Tuesday, May 09, 2017

Oklahoma law calls for heavy fines, jail time for protesting pipelines

The Keystone XL pipeline is going through Oklahoma
In response to protests in North Dakota over the Dakota Access Pipeline, a new law in Oklahoma calls for steep fines or prison time for people "convicted of trespassing at a critical infrastructure facility to impede operations." Denwalt reports for The Oklahoman. "That includes pipelines, refineries, chemical plants, railways and other industrial sites." The Keystone XL pipeline is going through Oklahoma.

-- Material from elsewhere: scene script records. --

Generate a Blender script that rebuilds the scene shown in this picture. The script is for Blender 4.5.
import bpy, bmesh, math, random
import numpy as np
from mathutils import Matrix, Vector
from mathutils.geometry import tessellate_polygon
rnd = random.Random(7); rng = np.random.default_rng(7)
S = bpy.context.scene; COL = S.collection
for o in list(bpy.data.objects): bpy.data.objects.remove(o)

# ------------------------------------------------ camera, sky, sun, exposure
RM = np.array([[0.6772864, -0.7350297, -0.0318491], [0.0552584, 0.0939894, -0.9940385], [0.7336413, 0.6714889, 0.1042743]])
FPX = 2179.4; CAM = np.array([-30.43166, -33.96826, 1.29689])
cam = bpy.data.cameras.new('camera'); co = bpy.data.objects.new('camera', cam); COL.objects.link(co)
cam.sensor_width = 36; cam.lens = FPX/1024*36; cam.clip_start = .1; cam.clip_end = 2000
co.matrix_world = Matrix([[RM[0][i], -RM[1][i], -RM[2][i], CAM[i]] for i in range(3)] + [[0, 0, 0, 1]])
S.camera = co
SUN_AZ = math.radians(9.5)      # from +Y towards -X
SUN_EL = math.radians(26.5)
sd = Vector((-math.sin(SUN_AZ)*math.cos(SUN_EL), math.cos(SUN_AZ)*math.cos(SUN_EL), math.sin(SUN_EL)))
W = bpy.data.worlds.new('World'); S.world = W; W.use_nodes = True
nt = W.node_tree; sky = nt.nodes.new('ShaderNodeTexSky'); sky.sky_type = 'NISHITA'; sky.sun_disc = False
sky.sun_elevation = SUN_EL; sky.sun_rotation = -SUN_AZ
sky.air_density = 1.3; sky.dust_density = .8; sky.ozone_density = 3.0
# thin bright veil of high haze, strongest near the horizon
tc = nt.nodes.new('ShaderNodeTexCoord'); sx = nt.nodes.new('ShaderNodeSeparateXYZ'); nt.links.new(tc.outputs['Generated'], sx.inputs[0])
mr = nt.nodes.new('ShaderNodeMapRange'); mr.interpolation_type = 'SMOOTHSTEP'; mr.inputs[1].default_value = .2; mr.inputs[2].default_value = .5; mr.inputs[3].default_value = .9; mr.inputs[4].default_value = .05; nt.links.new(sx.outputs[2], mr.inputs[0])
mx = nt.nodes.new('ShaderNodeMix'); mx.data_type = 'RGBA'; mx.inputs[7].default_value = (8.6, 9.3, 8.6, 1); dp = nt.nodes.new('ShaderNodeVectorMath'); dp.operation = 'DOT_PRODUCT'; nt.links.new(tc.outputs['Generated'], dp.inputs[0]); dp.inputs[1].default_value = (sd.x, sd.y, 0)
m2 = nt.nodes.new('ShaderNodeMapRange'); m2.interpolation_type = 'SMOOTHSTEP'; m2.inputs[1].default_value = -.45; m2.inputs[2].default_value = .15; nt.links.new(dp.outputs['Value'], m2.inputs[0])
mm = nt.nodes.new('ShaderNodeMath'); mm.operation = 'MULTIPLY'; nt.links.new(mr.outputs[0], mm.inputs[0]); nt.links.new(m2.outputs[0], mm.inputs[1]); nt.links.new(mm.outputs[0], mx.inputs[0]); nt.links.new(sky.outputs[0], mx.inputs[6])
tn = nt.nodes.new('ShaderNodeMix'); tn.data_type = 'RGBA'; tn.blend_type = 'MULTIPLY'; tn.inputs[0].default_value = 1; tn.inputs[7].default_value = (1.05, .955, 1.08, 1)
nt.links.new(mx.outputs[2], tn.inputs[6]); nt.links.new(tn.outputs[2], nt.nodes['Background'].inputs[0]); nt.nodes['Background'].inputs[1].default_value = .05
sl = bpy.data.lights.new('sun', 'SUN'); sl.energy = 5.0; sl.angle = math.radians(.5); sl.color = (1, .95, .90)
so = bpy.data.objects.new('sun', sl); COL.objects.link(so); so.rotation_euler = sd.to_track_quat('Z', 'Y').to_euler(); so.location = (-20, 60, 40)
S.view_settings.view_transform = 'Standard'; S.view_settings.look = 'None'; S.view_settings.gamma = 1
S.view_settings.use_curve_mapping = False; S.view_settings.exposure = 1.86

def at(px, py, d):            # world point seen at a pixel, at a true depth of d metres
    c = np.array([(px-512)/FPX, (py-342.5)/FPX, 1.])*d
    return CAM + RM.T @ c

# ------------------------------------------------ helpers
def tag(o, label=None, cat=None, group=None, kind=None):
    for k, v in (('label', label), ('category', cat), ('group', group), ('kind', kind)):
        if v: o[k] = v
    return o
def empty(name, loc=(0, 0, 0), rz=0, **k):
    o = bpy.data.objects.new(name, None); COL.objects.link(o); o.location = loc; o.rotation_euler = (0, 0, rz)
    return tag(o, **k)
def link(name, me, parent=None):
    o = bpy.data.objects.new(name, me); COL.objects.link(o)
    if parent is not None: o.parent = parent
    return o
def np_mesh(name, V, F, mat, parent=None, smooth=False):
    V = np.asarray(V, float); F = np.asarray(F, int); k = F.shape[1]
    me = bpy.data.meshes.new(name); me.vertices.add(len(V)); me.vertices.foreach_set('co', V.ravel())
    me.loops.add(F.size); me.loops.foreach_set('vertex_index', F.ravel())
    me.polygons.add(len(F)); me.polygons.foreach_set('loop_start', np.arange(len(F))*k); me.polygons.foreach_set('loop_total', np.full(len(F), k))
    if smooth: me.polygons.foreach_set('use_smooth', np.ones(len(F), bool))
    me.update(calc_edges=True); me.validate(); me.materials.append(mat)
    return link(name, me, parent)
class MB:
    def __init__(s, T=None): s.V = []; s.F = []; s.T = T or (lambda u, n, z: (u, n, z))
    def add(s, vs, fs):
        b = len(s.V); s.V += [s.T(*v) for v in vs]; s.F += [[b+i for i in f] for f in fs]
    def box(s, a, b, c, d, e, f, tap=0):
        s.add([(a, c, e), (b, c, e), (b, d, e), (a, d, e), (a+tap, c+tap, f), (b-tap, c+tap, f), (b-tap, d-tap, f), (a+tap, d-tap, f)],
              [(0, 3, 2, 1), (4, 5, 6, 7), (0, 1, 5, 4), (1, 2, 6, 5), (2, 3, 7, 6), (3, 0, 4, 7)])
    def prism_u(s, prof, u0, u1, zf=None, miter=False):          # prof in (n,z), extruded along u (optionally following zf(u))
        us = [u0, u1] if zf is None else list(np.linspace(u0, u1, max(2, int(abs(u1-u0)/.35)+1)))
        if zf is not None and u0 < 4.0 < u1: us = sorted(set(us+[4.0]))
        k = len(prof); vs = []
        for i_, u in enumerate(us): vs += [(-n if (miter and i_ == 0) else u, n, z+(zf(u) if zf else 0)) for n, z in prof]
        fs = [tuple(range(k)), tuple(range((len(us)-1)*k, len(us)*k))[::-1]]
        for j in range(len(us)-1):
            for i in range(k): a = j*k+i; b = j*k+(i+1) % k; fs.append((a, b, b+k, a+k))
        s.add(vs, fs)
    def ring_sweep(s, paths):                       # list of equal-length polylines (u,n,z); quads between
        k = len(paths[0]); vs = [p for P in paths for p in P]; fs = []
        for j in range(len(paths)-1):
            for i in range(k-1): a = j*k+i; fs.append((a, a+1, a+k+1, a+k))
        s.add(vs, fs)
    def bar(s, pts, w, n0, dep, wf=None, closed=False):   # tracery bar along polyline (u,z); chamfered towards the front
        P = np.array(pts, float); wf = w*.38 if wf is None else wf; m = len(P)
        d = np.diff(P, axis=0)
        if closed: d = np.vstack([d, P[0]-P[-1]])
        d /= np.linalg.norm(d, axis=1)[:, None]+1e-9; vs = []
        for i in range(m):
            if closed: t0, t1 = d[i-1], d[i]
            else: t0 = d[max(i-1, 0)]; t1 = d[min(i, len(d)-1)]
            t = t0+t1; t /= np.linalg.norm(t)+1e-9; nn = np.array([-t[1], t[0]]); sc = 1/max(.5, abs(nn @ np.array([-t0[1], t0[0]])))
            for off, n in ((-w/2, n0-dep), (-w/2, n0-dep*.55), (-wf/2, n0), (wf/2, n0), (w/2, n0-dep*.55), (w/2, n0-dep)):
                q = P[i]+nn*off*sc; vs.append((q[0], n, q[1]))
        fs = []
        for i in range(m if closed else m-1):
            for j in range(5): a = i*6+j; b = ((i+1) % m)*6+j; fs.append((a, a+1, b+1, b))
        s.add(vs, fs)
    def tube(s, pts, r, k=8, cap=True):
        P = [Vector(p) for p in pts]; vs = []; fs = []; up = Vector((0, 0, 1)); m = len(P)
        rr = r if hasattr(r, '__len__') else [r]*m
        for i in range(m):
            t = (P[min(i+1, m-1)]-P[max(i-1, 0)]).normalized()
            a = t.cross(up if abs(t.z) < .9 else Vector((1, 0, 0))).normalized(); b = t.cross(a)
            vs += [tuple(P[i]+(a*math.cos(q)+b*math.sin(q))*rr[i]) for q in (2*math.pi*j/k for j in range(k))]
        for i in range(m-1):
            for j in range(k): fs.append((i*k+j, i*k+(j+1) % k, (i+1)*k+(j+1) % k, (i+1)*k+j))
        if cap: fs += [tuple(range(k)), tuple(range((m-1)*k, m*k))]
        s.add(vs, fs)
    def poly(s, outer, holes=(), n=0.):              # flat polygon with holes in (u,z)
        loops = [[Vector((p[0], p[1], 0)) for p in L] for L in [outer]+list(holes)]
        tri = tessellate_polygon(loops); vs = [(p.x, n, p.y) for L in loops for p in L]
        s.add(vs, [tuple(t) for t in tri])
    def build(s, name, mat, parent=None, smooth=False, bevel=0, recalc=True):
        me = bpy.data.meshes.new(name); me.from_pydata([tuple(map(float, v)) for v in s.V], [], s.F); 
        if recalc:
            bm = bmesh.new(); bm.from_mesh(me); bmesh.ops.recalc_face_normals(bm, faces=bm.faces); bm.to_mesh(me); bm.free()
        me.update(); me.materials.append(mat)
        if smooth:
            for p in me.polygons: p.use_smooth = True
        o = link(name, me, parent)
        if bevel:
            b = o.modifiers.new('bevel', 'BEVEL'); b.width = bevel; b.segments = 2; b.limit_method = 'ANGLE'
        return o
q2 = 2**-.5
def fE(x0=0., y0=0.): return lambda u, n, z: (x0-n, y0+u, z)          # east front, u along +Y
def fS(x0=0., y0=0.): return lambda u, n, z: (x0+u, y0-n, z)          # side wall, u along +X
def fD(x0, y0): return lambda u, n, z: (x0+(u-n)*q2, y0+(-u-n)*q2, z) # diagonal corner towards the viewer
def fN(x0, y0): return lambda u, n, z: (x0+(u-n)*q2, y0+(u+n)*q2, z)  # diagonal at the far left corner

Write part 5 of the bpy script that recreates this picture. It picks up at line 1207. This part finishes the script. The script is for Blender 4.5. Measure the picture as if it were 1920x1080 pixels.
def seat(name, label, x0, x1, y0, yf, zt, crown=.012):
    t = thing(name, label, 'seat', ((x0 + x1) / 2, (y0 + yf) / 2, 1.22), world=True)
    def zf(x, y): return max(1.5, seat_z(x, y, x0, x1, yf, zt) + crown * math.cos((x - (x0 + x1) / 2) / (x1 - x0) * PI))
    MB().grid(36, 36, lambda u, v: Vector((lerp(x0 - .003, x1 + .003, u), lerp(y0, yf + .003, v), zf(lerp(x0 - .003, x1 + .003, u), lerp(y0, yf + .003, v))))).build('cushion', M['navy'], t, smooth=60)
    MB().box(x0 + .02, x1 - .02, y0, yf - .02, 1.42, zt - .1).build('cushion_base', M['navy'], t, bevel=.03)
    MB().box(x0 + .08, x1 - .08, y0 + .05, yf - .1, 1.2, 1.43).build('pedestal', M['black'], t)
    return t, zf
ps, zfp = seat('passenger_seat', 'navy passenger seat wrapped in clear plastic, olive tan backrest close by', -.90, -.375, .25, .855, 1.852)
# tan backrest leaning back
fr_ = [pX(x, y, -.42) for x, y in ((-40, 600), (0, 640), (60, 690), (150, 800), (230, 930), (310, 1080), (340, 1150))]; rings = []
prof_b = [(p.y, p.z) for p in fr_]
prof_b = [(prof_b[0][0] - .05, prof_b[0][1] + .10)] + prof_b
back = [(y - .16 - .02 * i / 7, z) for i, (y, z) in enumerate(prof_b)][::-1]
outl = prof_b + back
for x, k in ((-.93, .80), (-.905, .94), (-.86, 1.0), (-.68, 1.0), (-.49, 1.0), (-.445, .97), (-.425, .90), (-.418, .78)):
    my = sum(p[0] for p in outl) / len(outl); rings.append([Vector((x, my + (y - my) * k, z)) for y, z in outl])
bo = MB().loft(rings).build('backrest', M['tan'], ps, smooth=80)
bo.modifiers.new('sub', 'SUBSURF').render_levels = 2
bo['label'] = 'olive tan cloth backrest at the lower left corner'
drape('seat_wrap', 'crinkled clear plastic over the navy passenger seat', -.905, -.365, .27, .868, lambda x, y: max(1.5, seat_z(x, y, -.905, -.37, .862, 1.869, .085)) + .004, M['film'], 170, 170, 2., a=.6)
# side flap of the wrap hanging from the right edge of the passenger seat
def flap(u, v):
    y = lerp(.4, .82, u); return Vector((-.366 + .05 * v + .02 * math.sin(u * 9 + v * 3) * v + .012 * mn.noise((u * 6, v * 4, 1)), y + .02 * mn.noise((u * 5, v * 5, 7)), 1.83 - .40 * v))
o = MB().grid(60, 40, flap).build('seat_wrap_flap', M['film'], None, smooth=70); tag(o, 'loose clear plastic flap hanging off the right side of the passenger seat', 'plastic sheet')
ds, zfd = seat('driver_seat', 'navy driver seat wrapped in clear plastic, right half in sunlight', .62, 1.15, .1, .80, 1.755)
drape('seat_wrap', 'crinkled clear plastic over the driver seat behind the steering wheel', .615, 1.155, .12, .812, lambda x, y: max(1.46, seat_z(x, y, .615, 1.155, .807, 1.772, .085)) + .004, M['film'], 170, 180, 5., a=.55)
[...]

The legislation had an emergency clause, so it became law when signed last week by Gov. Mary Fallin. Violators "could face a $10,000 fine and up to a year in jail if they intend to halt progress of a pipeline or otherwise interfere with operations," Denwalt writes. "The penalty increases to 10 years and $100,000 if the person is successful at damaging, vandalizing, defacing or tampering with equipment. The fine for just trespassing at a critical infrastructure site would be at least $1,000, but the Legislature did not include an upper limit." Organizations also would be held liable for the same acts, with fines 10 times greater.

Also last week, lawmakers approved another bill "that would make trespassers liable for damages to real or personal property," Denwalt writes. The bill's author "said the so-called vicarious liability provision would apply to people who give lodging to those who are later arrested for trespassing. He said the idea for the bill came from actions along the Dakota Access Pipeline."